Here’s the point: the age of a crown group depends at least as much on subsequent extinctions as it does on whatever “key evolutionary events” we might hypothesize were behind the origin of a particular crown group. I’m not sure there is even a strong reason to think that dating the base of a crown group “should” reflect some significant evolutionary event. The timing of the “original diversification” of a crown group depends just as much on evolutionary events millions of years later! If we assume lineage extinction happens “at random” at a coarse level of analysis, then even a pure null model would suggest that the common ancestor our extant, suriving Big Mean Predators would date to some point after the “key evolutionary event” that produced the lineage in the first place. And the problem would probably get worse, the older the “key evolutionary event” was.
Now that I have set this up in imaginary terms, we can think of a few examples where the “key evolutionary event” and the “age of crown group” are not the same. E.g., the origin of “birds” with feathers and flight capability was before Archaeopteryx, 150 mya, but the age of the crown group – the common ancestor of modern birds – was much later (although looking at a recent paper indicates that the common ancestor of modern birds might date well back into the Cretaceous).
The expected “crown group delay” could be estimated fairly simply with modeling based on some simple assumptions about speciation and extinction rates. The problem would presumably be less severe for more speciose groups. I’m sure someone has already done all this work and probably all of these issues are well-understood amongst people who have seriously thought about cladistics and macroevolution. But I haven’t seen much of this in the blog commentaries, or even in the original Nature paper. Maybe the law of large numbers ameliorates the problems I raised. Or am I missing something?

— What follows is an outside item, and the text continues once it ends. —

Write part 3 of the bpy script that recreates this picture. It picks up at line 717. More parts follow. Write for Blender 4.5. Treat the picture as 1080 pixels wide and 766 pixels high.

P.S.: None of this means I am taking a position for or against attributing “the radiation of modern mammal groups” to the K-T event. What I’m trying to point out is that “modern mammal groups” are pretty much arbitrarily defined from the perspective of someone who is following evolution as it progresses through the ages without knowing what random things will happen to be the survivors tens of millions of years later. I was going to complain about the concepts of “family” and “order” as well, but you can pretty much see what I would say by referring to my “Down With Phyla!” posts.
Notes
(1) The worst error is to miss the fact that Bininda-Emonds et al. acknowledge that the fossil record unambiguously shows that mammals did radiate dramatically just after the K-T event. So it’s not as if they’re saying nothing happened after a meteor impact wiped out the dinosaurs.[1.1] It’s just that [1.2] those fossil mammal groups were not primarily ancestral to modern lineages.
(1.1) Dinosaurs, except birds. And yes, there are various debates about the exact relationship between the dinosaur extinction and the impact event. Perhaps dinos were already on their way out and the meteor was just the coup de grace. For the purposes of this post all we need to know is that many things went extinct at 65 million years ago.
(1.2) If the dating used in the study is right; one key point to remember is that fossil calibration points can only give minimum ages for divergence events, so if they find older fossils, or even if they don’t, the dates could be moved back.